- TO BE DONE
Can you quote the records below in full, word for word?

--*--

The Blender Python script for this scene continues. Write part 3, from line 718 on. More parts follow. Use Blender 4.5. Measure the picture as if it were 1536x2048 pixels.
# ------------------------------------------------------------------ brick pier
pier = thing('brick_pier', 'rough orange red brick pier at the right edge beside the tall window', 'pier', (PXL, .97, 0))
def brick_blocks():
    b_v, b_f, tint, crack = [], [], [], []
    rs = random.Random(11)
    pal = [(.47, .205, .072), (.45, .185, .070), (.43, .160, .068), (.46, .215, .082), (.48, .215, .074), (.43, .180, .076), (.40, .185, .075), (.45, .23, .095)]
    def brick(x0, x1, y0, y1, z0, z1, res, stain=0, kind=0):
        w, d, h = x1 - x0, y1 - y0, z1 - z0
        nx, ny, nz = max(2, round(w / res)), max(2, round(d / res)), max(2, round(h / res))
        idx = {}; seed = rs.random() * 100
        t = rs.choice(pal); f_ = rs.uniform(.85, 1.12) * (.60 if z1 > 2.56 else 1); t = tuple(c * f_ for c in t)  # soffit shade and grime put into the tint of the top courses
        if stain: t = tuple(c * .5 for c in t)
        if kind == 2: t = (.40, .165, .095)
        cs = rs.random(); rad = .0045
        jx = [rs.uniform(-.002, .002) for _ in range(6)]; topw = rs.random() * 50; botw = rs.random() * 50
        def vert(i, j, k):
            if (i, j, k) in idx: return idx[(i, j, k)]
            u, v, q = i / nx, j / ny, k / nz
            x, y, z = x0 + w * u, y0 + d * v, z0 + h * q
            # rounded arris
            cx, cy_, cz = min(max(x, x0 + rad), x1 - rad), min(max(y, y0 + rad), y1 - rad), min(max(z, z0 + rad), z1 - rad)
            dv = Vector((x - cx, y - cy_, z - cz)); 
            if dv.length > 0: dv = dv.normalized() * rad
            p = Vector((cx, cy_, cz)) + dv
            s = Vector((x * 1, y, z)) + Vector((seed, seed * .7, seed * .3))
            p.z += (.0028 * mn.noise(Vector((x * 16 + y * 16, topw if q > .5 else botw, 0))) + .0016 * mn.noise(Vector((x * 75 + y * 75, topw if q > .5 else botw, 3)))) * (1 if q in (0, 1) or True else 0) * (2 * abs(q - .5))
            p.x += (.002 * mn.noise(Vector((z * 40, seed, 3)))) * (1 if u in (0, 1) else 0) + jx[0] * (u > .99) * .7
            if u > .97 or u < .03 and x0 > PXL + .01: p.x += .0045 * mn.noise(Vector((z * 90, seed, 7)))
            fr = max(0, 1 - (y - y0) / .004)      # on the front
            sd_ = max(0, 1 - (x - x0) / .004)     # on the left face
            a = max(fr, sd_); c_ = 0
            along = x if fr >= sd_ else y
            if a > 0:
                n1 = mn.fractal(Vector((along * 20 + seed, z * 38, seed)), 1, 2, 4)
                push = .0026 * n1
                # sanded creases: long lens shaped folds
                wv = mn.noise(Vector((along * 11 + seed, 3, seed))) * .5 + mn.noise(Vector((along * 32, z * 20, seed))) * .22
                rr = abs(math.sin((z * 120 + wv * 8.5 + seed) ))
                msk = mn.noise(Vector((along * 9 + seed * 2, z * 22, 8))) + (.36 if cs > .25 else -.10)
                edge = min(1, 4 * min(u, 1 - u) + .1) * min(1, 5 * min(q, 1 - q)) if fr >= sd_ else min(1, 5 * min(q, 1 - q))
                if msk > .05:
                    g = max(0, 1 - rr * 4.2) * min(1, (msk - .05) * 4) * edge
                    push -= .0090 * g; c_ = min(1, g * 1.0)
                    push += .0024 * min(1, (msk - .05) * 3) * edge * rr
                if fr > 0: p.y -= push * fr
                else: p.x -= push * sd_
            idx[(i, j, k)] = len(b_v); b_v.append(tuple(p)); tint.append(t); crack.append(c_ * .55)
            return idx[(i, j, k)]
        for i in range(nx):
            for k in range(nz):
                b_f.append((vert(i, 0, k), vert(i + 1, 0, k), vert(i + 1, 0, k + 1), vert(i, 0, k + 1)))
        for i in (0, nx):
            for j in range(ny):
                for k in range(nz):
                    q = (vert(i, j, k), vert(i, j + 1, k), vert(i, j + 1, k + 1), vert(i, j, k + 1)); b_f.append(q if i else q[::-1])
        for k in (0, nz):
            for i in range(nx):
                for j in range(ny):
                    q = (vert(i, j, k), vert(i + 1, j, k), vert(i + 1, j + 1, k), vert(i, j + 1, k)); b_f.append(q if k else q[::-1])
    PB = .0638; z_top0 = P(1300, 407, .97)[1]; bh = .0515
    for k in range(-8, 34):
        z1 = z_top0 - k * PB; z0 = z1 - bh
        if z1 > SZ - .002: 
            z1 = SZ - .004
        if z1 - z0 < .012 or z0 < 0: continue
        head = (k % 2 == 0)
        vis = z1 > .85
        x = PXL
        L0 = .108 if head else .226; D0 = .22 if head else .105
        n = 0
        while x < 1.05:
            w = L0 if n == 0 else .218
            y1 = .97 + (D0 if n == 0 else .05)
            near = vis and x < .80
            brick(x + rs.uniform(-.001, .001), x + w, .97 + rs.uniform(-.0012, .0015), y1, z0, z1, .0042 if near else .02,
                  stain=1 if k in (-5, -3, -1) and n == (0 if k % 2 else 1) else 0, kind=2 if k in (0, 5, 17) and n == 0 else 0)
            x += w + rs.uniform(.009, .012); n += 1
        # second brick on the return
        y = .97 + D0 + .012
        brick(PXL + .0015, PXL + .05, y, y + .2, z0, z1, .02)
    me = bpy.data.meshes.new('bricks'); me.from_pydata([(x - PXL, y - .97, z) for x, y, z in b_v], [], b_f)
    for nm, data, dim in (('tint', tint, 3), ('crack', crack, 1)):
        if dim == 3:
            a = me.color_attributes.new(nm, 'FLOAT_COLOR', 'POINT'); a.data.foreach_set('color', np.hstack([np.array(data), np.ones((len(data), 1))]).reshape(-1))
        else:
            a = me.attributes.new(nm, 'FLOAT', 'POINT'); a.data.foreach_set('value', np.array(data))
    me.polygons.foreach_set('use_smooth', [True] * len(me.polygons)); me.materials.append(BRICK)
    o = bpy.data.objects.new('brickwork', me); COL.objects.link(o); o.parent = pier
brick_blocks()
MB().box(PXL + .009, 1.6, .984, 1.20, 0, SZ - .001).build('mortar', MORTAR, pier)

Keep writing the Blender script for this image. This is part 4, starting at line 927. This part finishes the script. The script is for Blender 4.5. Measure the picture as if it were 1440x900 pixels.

--*--

- SOLUTION TO THIS PROBLEM
The Blender Python script for this scene continues. Write part 3, from line 718 on. More parts follow. Use Blender 4.5. Measure the picture as if it were 1536x2048 pixels.
# ------------------------------------------------------------------ brick pier
pier = thing('brick_pier', 'rough orange red brick pier at the right edge beside the tall window', 'pier', (PXL, .97, 0))
def brick_blocks():
    b_v, b_f, tint, crack = [], [], [], []
    rs = random.Random(11)
    pal = [(.47, .205, .072), (.45, .185, .070), (.43, .160, .068), (.46, .215, .082), (.48, .215, .074), (.43, .180, .076), (.40, .185, .075), (.45, .23, .095)]
    def brick(x0, x1, y0, y1, z0, z1, res, stain=0, kind=0):
        w, d, h = x1 - x0, y1 - y0, z1 - z0
        nx, ny, nz = max(2, round(w / res)), max(2, round(d / res)), max(2, round(h / res))
        idx = {}; seed = rs.random() * 100
        t = rs.choice(pal); f_ = rs.uniform(.85, 1.12) * (.60 if z1 > 2.56 else 1); t = tuple(c * f_ for c in t)  # soffit shade and grime put into the tint of the top courses
        if stain: t = tuple(c * .5 for c in t)
        if kind == 2: t = (.40, .165, .095)
        cs = rs.random(); rad = .0045
        jx = [rs.uniform(-.002, .002) for _ in range(6)]; topw = rs.random() * 50; botw = rs.random() * 50
        def vert(i, j, k):
            if (i, j, k) in idx: return idx[(i, j, k)]
            u, v, q = i / nx, j / ny, k / nz
            x, y, z = x0 + w * u, y0 + d * v, z0 + h * q
            # rounded arris
            cx, cy_, cz = min(max(x, x0 + rad), x1 - rad), min(max(y, y0 + rad), y1 - rad), min(max(z, z0 + rad), z1 - rad)
            dv = Vector((x - cx, y - cy_, z - cz)); 
            if dv.length > 0: dv = dv.normalized() * rad
            p = Vector((cx, cy_, cz)) + dv
            s = Vector((x * 1, y, z)) + Vector((seed, seed * .7, seed * .3))
            p.z += (.0028 * mn.noise(Vector((x * 16 + y * 16, topw if q > .5 else botw, 0))) + .0016 * mn.noise(Vector((x * 75 + y * 75, topw if q > .5 else botw, 3)))) * (1 if q in (0, 1) or True else 0) * (2 * abs(q - .5))
            p.x += (.002 * mn.noise(Vector((z * 40, seed, 3)))) * (1 if u in (0, 1) else 0) + jx[0] * (u > .99) * .7
            if u > .97 or u < .03 and x0 > PXL + .01: p.x += .0045 * mn.noise(Vector((z * 90, seed, 7)))
            fr = max(0, 1 - (y - y0) / .004)      # on the front
            sd_ = max(0, 1 - (x - x0) / .004)     # on the left face
            a = max(fr, sd_); c_ = 0
            along = x if fr >= sd_ else y
            if a > 0:
                n1 = mn.fractal(Vector((along * 20 + seed, z * 38, seed)), 1, 2, 4)
                push = .0026 * n1
                # sanded creases: long lens shaped folds
                wv = mn.noise(Vector((along * 11 + seed, 3, seed))) * .5 + mn.noise(Vector((along * 32, z * 20, seed))) * .22
                rr = abs(math.sin((z * 120 + wv * 8.5 + seed) ))
                msk = mn.noise(Vector((along * 9 + seed * 2, z * 22, 8))) + (.36 if cs > .25 else -.10)
                edge = min(1, 4 * min(u, 1 - u) + .1) * min(1, 5 * min(q, 1 - q)) if fr >= sd_ else min(1, 5 * min(q, 1 - q))
                if msk > .05:
                    g = max(0, 1 - rr * 4.2) * min(1, (msk - .05) * 4) * edge
                    push -= .0090 * g; c_ = min(1, g * 1.0)
                    push += .0024 * min(1, (msk - .05) * 3) * edge * rr
                if fr > 0: p.y -= push * fr
                else: p.x -= push * sd_
            idx[(i, j, k)] = len(b_v); b_v.append(tuple(p)); tint.append(t); crack.append(c_ * .55)
            return idx[(i, j, k)]
        for i in range(nx):
            for k in range(nz):
                b_f.append((vert(i, 0, k), vert(i + 1, 0, k), vert(i + 1, 0, k + 1), vert(i, 0, k + 1)))
        for i in (0, nx):
            for j in range(ny):
                for k in range(nz):
                    q = (vert(i, j, k), vert(i, j + 1, k), vert(i, j + 1, k + 1), vert(i, j, k + 1)); b_f.append(q if i else q[::-1])
        for k in (0, nz):
            for i in range(nx):
                for j in range(ny):
                    q = (vert(i, j, k), vert(i + 1, j, k), vert(i + 1, j + 1, k), vert(i, j + 1, k)); b_f.append(q if k else q[::-1])
    PB = .0638; z_top0 = P(1300, 407, .97)[1]; bh = .0515
    for k in range(-8, 34):
        z1 = z_top0 - k * PB; z0 = z1 - bh
        if z1 > SZ - .002: 
            z1 = SZ - .004
        if z1 - z0 < .012 or z0 < 0: continue
        head = (k % 2 == 0)
        vis = z1 > .85
        x = PXL
        L0 = .108 if head else .226; D0 = .22 if head else .105
        n = 0
        while x < 1.05:
            w = L0 if n == 0 else .218
            y1 = .97 + (D0 if n == 0 else .05)
            near = vis and x < .80
            brick(x + rs.uniform(-.001, .001), x + w, .97 + rs.uniform(-.0012, .0015), y1, z0, z1, .0042 if near else .02,
                  stain=1 if k in (-5, -3, -1) and n == (0 if k % 2 else 1) else 0, kind=2 if k in (0, 5, 17) and n == 0 else 0)
            x += w + rs.uniform(.009, .012); n += 1
        # second brick on the return
        y = .97 + D0 + .012
        brick(PXL + .0015, PXL + .05, y, y + .2, z0, z1, .02)
    me = bpy.data.meshes.new('bricks'); me.from_pydata([(x - PXL, y - .97, z) for x, y, z in b_v], [], b_f)
    for nm, data, dim in (('tint', tint, 3), ('crack', crack, 1)):
        if dim == 3:
            a = me.color_attributes.new(nm, 'FLOAT_COLOR', 'POINT'); a.data.foreach_set('color', np.hstack([np.array(data), np.ones((len(data), 1))]).reshape(-1))
        else:
            a = me.attributes.new(nm, 'FLOAT', 'POINT'); a.data.foreach_set('value', np.array(data))
    me.polygons.foreach_set('use_smooth', [True] * len(me.polygons)); me.materials.append(BRICK)
    o = bpy.data.objects.new('brickwork', me); COL.objects.link(o); o.parent = pier
brick_blocks()
MB().box(PXL + .009, 1.6, .984, 1.20, 0, SZ - .001).build('mortar', MORTAR, pier)

Keep writing the Blender script for this image. This is part 4, starting at line 927. This part finishes the script. The script is for Blender 4.5. Measure the picture as if it were 1440x900 pixels.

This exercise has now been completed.